Everland! You RAD MY WORLD.

 

 

 

A while ago, I ordered this t-shirt for my huzbs. It was drawn by the very clever Kenzie of  Hand Made T-shirts by Kenzie.

Tim, well, he loves that t-shirt!  He says that even though it is about two sizes too small and thus looks like it belongs on a Mardis Gras float, he’ll wear it to bed some days any old how.

In a relationship that has spanned 17.5 years, I have successfully gleaned that three of his favourite things are:

1) Kevin Costner’s feel-good baseball hit of ’89 ‘Field of Dreams’;

2) The Commodore Amiga home computer; and

3)  Lars Ulrich (whose hand he shook once at some sketchy event hosted by an even sketchier commercial radio station).

Kenzie drew them up, and WOW, there they are. RAD!

While these days he is all paired down simplicity in his Scandinavian-esque dungarees, Tim really is no stranger to the DIY aesthetic. And, around 2002, things were wildly DIY in our home.

Every night, I used to sit there DIY-ing, in front of that brand TV new series, Scrubs, all the while wondering if Meg and Jack White were really brother and sister or husband and wife.

“Dude, you cannot get shit this RAD in the shops!” I would orate over the peaky whiff of that fabric pen.

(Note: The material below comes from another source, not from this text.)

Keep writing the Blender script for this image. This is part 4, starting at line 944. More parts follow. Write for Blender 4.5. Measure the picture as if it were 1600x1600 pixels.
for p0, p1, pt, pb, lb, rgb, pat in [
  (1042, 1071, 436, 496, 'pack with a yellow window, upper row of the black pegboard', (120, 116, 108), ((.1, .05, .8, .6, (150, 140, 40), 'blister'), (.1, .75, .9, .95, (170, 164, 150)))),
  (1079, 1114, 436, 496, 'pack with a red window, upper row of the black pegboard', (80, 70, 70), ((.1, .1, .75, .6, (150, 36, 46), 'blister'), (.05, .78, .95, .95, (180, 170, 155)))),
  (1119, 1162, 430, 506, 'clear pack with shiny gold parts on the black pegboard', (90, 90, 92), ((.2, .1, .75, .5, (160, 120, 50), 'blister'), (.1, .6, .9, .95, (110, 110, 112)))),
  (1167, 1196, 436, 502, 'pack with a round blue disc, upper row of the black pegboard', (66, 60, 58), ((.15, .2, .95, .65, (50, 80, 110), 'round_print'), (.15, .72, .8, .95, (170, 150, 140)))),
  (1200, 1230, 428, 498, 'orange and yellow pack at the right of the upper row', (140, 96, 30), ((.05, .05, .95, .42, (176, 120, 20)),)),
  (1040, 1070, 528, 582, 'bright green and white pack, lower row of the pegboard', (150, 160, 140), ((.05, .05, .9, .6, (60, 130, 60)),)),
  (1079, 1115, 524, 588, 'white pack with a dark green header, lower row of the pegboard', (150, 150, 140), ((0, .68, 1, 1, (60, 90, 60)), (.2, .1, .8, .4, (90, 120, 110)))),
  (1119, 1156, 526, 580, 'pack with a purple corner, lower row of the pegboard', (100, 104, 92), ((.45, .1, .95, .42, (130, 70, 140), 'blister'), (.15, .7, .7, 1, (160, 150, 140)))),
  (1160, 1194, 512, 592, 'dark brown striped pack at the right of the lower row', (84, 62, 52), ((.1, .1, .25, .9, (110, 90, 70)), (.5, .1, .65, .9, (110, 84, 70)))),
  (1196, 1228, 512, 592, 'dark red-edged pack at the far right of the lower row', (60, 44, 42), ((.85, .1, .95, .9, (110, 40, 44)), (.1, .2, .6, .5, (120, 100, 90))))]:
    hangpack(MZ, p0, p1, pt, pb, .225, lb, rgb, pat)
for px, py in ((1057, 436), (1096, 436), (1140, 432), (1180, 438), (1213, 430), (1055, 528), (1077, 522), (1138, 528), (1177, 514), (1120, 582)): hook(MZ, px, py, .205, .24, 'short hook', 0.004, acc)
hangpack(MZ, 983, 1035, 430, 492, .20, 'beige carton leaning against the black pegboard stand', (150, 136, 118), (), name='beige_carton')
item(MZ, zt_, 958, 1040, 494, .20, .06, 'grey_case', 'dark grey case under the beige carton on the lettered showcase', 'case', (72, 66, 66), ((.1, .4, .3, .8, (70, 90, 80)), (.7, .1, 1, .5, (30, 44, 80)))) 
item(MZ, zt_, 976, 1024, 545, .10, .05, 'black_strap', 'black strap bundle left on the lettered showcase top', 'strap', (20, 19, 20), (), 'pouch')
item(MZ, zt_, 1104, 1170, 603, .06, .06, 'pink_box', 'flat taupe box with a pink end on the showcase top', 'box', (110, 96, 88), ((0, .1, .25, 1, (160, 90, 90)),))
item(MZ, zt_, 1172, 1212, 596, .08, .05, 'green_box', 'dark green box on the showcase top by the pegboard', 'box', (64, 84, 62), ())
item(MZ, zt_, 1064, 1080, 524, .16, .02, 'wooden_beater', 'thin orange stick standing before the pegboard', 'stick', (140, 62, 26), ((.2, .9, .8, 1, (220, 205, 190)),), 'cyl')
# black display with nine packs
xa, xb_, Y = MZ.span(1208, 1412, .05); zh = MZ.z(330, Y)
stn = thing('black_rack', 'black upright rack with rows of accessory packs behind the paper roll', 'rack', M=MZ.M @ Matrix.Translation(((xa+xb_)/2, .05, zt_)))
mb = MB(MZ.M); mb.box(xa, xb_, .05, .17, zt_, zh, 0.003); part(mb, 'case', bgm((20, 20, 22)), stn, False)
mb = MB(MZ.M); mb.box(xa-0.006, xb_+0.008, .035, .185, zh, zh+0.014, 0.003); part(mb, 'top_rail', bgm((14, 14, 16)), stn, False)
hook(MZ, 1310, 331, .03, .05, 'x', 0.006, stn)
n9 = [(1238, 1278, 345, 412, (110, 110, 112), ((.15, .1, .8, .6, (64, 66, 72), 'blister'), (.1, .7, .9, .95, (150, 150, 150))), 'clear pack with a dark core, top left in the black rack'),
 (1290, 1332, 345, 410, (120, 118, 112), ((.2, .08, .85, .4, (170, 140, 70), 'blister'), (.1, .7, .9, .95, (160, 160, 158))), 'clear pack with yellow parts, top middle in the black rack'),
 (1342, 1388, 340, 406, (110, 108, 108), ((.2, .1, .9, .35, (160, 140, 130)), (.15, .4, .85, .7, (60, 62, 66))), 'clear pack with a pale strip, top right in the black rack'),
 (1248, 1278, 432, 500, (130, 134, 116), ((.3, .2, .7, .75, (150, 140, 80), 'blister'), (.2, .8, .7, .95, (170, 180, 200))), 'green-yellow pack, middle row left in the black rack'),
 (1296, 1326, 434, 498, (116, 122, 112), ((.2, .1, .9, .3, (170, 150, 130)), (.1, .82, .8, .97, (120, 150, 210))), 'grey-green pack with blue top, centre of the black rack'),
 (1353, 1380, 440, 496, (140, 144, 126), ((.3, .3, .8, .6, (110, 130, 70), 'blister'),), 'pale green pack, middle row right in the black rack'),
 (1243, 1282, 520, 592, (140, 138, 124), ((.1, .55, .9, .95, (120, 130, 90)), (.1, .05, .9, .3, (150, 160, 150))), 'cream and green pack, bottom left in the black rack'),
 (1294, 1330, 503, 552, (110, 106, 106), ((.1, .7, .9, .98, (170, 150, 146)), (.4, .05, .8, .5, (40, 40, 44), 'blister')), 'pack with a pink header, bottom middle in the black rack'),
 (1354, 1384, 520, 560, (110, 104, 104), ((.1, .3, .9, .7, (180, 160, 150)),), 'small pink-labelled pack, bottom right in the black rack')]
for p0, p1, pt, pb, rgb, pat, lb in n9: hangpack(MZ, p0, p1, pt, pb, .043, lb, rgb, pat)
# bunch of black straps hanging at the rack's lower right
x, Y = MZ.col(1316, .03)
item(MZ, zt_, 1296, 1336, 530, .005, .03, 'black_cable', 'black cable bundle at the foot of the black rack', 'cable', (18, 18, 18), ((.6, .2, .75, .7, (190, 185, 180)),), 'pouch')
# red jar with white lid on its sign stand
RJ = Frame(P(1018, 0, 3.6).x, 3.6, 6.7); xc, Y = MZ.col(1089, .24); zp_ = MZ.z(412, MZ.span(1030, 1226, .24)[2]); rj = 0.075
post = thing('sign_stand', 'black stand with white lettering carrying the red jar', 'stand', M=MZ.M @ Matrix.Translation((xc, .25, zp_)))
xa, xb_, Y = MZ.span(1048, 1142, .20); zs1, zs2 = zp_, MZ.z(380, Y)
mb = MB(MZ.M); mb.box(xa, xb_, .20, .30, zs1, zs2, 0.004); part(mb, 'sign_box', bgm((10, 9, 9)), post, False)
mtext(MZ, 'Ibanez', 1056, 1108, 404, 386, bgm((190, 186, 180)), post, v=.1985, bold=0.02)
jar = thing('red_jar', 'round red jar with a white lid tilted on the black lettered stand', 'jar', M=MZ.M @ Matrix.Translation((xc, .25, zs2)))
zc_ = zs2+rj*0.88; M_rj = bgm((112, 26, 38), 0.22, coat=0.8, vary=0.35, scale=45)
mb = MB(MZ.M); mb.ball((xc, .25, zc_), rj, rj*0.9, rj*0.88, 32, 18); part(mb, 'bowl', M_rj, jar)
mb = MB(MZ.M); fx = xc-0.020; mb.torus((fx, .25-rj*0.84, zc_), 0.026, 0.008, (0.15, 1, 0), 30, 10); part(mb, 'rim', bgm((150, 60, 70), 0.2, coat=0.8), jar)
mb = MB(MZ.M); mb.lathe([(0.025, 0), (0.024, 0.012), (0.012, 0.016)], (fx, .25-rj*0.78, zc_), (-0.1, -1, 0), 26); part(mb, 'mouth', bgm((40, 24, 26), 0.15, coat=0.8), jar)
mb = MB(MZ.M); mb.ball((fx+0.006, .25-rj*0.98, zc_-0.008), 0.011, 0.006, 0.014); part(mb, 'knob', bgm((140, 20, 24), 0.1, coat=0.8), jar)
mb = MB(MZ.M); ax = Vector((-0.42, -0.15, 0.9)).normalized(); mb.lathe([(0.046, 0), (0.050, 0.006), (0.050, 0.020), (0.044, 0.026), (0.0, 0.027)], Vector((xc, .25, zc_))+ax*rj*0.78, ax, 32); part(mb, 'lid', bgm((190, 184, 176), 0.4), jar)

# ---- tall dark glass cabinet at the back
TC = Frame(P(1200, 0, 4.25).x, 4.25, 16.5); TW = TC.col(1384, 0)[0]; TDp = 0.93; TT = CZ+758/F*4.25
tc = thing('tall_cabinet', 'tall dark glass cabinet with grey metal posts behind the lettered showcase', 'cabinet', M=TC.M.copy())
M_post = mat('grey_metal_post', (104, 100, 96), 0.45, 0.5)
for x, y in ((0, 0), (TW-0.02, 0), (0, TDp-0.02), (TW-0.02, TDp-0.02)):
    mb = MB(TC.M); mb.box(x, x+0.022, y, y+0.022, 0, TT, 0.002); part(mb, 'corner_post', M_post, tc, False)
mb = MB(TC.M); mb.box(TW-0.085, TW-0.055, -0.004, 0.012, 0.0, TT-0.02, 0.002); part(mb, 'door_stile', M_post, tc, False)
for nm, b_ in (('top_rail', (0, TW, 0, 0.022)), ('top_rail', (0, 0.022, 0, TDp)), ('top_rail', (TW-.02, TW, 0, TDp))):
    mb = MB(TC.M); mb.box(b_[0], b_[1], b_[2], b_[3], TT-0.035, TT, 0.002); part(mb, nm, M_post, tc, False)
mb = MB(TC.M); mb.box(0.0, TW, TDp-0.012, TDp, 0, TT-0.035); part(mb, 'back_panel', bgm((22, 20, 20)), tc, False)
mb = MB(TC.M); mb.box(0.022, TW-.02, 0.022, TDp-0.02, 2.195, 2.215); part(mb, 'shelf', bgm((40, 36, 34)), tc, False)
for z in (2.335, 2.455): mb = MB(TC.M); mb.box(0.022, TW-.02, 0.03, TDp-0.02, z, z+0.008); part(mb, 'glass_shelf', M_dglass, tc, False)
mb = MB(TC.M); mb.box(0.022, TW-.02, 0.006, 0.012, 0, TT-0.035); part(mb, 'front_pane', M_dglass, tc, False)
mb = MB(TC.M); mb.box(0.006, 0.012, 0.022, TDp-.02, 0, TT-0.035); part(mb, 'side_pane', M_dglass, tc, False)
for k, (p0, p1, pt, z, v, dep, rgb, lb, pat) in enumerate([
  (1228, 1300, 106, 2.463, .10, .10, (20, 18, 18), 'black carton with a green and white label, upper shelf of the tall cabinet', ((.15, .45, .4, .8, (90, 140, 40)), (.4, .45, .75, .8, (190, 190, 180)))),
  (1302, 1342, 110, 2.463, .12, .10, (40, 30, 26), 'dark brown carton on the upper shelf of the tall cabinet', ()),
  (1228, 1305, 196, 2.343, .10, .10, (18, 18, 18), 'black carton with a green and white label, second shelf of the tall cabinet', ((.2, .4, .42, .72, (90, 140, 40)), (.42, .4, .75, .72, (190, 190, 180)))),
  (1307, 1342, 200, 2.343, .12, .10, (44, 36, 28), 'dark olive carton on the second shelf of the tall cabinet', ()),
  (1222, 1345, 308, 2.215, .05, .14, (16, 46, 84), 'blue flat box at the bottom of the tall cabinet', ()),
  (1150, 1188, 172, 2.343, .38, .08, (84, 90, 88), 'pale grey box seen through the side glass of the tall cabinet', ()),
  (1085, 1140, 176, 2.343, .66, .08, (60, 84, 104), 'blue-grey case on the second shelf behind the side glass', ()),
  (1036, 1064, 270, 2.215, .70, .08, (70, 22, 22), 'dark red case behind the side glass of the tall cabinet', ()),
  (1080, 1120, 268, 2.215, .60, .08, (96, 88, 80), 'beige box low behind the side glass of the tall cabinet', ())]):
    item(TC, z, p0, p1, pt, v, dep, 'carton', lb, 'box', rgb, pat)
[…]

True, I never quite had the DIY skillz to match my DIY enthusiasm, but here’s a bunch of things I made for him using fabric pens, felt, and poorly wrangled embroidery floss.

And, because he loved me lots and knew RAD when he saw it, Tim usually wore these creations. Even the jumper that had a stuffed (faux) koala’s head sewn on it!

(Not pictured. Someone threw it in the bin).

The Toucan Sam off the Froot Loops box hat!

Look! I even came up with my own slogan. If that isn’t DIY, I don’t know what is!

Three Michelin-stars go to my weird crappily tattooed Bibendum in a post-Apocalyptic city (complete with strange floating teddy bear’s head).

Even when you’re DIYing a baseball cap, it pays to think about this mortal coil we’re whizzing around. Here is my ode to Ghostbusters on Día de los Muertos fabric.

And, there were oodles more.

I was constantly using the pinking shears to re-fashion a tie into a cravat, and sticking all sorts of stupid crap on t-shirts (most visually arresting and difficult to wear was a Barrel of Monkeys).

These were my favourite sneakers, that someone in Japan customized (you’ve seen my drawing skills, above):

Anyway, while most of this stuff is stuffed in a box somewhere, there will always be a little bit of DIY in my heart. One day, I will deploy it properly in a CWA meet somewhere. With skill opposed to grit!

Almost a decade on from my own frenzy of DIY, I still feel a rush of joy when I see a proper young person proudly wearing something they have obviously made.

Rocking a DIY aesthetic, you Rad My World!

‘Sky Puppets’! Whoever knew that was what these fellas are called.

See also: ‘Air Dancers’ and ‘Inflatables’.

And there I was pummelling ‘Air blower snakey guy like you sometimes see on the street’ into Google images!

When I’m cruising the highways and byways with my rag-tag crew, sighting one of these blokes is something to have me loll about laughing and nigh-on speaking in tongues in delight.

HEEHEE!

Look how he’s all dangly ..

and blowy …

and HAHAHAHA …

stuff!

I narrate to the children.

We are in the process of renovating our house at the moment, a topic that will recur, oh probably constantly.

The architecture on our street is a curious medley of 1960s Australian Home-made Modern, and a peppering of newer, flashier builds. One recent addition (complete with fountain) is seemingly an homage to the Sun King’s rural pavillion, Versailles.

In response, I am thinking of getting a sky puppet or few to line our lawns as an homage to, oh, being BAT-SHIT MENTAL.

Sky puppets — air dancers, whatever you’re called — you Rad My World!